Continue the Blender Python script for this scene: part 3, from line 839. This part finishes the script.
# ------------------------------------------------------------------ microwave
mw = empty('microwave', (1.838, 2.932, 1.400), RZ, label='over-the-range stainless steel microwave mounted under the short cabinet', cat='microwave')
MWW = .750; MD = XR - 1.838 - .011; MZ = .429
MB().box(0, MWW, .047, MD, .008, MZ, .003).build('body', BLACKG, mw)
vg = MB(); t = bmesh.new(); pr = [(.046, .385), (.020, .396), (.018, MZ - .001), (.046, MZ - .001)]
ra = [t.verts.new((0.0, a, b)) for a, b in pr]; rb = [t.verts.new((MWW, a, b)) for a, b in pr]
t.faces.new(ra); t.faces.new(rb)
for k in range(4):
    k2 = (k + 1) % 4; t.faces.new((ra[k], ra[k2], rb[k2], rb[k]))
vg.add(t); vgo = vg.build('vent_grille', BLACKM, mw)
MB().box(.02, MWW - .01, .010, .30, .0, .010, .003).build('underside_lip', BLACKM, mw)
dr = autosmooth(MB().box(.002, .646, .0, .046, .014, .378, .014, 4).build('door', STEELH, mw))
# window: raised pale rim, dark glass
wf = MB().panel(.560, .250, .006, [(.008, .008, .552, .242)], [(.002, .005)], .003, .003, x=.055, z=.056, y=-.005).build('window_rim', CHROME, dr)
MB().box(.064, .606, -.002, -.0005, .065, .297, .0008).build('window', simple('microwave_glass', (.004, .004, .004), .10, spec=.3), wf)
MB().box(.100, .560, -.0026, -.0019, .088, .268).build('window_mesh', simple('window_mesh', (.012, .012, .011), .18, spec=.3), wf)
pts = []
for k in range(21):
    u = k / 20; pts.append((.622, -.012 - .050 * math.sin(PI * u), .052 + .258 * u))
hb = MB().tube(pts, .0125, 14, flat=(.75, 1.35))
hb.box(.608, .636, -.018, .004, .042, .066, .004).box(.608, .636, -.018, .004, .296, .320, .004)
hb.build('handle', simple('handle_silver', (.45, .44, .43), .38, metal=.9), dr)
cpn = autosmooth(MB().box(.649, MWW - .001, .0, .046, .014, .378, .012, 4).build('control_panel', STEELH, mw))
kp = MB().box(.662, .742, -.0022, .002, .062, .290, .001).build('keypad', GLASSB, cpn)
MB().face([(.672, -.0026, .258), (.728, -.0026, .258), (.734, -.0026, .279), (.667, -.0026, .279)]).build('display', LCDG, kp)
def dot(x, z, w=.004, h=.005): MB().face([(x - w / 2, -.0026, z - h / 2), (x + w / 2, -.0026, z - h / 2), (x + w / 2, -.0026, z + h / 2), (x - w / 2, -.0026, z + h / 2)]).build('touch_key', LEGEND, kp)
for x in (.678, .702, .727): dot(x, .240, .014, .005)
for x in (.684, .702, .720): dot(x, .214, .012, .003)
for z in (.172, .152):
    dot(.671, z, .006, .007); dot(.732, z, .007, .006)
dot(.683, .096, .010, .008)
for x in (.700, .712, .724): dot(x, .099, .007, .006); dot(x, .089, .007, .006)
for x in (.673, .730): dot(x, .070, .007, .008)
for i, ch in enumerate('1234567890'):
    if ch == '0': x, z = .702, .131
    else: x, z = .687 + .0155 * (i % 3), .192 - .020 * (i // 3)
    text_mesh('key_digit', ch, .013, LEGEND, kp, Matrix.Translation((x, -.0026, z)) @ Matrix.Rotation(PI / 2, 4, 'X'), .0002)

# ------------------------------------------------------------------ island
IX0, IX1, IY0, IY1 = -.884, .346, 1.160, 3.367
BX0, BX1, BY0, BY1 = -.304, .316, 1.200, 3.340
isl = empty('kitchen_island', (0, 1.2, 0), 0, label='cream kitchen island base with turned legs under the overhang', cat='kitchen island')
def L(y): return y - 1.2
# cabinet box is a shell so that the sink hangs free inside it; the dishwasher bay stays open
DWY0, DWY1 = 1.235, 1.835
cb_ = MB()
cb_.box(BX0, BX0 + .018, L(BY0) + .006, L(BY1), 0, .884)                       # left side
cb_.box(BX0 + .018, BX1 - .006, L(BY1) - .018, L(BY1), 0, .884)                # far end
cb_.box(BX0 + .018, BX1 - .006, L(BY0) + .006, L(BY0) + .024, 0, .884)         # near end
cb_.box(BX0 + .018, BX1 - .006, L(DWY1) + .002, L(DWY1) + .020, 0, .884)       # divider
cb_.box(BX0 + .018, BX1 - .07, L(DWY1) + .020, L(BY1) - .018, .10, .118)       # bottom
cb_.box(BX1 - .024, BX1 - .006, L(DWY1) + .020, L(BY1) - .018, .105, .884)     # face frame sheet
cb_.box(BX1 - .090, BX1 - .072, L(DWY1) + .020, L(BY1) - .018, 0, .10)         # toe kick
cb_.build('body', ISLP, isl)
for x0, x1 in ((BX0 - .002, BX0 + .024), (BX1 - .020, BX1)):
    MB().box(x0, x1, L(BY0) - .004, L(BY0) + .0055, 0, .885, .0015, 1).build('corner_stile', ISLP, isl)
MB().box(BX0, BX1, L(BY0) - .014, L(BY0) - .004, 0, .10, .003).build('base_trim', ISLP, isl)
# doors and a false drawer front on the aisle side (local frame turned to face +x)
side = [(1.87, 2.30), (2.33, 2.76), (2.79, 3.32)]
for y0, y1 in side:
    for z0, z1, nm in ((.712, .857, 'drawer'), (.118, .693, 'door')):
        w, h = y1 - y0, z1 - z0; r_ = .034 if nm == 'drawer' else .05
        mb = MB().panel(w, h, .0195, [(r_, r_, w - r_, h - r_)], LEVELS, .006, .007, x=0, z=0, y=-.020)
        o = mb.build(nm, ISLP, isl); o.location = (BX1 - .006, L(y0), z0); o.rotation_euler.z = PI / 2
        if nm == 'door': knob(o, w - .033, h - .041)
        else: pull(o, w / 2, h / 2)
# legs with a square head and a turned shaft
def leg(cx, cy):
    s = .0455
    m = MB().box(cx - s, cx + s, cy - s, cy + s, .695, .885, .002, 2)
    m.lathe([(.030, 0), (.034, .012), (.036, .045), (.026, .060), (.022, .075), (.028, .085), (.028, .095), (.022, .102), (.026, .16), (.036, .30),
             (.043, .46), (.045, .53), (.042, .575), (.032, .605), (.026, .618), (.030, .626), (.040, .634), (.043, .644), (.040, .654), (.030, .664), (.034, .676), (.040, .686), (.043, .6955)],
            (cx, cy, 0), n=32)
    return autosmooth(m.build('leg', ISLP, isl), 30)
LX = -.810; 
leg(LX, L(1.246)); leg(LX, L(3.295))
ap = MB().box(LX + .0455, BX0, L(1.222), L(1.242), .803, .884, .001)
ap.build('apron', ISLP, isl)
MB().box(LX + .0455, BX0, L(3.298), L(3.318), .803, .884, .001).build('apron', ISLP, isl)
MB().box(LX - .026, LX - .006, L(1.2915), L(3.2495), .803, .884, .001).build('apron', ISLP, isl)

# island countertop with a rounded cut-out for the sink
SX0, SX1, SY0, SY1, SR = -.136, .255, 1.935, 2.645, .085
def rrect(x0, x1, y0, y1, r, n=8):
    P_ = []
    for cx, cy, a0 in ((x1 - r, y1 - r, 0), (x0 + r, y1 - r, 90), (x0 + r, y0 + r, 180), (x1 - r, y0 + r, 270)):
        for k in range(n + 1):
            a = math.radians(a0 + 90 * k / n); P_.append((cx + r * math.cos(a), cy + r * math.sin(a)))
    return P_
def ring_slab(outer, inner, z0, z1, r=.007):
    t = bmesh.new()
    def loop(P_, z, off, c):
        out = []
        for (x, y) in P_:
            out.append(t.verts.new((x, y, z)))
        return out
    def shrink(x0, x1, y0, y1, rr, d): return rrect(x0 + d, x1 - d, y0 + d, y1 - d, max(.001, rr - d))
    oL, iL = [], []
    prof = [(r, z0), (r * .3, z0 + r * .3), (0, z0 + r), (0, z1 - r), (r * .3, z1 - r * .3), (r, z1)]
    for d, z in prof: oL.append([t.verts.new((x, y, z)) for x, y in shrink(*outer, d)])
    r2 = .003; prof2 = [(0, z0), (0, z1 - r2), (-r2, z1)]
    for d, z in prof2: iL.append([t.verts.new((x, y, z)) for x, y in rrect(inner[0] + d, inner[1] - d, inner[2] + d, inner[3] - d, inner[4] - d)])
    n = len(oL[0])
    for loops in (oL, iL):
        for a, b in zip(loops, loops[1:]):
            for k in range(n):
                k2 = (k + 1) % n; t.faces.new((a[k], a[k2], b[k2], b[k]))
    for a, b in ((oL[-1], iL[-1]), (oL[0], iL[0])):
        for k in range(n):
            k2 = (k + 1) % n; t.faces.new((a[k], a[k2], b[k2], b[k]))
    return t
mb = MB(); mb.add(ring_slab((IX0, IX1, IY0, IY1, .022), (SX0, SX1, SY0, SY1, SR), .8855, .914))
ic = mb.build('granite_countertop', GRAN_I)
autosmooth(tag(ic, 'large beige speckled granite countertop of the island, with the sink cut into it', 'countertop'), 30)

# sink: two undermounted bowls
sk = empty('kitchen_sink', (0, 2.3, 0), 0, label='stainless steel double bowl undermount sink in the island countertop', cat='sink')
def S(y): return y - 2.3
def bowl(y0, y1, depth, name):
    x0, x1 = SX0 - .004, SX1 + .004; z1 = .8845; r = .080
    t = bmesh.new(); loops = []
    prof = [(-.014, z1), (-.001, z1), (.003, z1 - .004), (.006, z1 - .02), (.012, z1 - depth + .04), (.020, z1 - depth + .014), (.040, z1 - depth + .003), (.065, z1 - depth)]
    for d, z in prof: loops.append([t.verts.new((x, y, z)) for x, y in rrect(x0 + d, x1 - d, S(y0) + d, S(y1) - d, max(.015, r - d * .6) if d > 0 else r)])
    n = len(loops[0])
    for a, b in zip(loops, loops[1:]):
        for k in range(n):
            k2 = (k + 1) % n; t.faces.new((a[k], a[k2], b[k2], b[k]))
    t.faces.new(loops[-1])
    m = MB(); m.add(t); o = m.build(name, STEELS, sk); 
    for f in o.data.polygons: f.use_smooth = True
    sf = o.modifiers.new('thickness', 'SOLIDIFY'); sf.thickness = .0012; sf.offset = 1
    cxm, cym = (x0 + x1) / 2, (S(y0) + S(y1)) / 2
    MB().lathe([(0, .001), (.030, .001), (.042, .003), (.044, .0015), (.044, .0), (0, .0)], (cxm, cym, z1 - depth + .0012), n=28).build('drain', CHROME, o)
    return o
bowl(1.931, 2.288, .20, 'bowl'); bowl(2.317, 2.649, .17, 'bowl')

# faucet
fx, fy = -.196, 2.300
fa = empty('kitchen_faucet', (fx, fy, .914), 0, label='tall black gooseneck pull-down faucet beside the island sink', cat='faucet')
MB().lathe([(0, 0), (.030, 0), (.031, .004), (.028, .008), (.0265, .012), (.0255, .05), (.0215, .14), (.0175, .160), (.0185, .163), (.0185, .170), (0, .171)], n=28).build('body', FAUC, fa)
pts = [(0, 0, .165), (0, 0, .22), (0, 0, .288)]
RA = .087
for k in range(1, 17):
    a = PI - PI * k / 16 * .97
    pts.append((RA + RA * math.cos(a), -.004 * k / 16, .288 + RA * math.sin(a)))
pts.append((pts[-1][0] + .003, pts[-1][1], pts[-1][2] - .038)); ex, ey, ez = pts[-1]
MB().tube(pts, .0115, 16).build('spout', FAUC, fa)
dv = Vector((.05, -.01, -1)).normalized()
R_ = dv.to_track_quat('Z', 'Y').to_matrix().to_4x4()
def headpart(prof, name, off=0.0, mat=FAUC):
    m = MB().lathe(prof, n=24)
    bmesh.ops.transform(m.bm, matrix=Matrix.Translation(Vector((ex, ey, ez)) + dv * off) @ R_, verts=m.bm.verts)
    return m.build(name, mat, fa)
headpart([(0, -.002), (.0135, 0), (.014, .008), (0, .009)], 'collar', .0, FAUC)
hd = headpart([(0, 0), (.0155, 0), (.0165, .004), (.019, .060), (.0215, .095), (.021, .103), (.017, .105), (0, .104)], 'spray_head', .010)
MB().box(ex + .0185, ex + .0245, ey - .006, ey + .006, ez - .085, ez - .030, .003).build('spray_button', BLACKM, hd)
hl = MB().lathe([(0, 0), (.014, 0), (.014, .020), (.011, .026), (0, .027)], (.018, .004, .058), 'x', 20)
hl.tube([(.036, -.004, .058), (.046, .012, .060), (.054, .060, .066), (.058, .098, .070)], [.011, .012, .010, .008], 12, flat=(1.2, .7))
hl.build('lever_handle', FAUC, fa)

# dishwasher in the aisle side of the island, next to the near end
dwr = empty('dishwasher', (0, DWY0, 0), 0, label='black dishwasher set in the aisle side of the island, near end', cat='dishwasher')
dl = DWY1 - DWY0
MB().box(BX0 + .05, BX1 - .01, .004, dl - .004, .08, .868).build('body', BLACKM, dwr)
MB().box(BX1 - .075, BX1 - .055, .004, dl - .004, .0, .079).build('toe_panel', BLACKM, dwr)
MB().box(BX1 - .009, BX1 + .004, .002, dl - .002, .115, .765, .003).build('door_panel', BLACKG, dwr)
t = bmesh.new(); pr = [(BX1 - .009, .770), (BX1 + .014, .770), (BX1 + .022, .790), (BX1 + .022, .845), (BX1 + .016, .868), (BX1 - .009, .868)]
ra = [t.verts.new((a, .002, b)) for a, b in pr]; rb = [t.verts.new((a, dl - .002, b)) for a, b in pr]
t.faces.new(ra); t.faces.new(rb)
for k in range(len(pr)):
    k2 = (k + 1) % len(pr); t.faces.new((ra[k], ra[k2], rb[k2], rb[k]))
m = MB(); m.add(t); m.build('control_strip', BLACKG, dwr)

= = = = =

EXERCISE AIM | Above are the lines; repeat exactly the ones from the line containing "o = mb.build(nm, ISLP, isl);" down to the line containing "MB().box(LX - .026, LX", both inclusive.

ANSWER TO THIS EXERCISE |
        o = mb.build(nm, ISLP, isl); o.location = (BX1 - .006, L(y0), z0); o.rotation_euler.z = PI / 2
        if nm == 'door': knob(o, w - .033, h - .041)
        else: pull(o, w / 2, h / 2)
# legs with a square head and a turned shaft
def leg(cx, cy):
    s = .0455
    m = MB().box(cx - s, cx + s, cy - s, cy + s, .695, .885, .002, 2)
    m.lathe([(.030, 0), (.034, .012), (.036, .045), (.026, .060), (.022, .075), (.028, .085), (.028, .095), (.022, .102), (.026, .16), (.036, .30),
             (.043, .46), (.045, .53), (.042, .575), (.032, .605), (.026, .618), (.030, .626), (.040, .634), (.043, .644), (.040, .654), (.030, .664), (.034, .676), (.040, .686), (.043, .6955)],
            (cx, cy, 0), n=32)
    return autosmooth(m.build('leg', ISLP, isl), 30)
LX = -.810; 
leg(LX, L(1.246)); leg(LX, L(3.295))
ap = MB().box(LX + .0455, BX0, L(1.222), L(1.242), .803, .884, .001)
ap.build('apron', ISLP, isl)
MB().box(LX + .0455, BX0, L(3.298), L(3.318), .803, .884, .001).build('apron', ISLP, isl)
MB().box(LX - .026, LX - .006, L(1.2915), L(3.2495), .803, .884, .001).build('apron', ISLP, isl)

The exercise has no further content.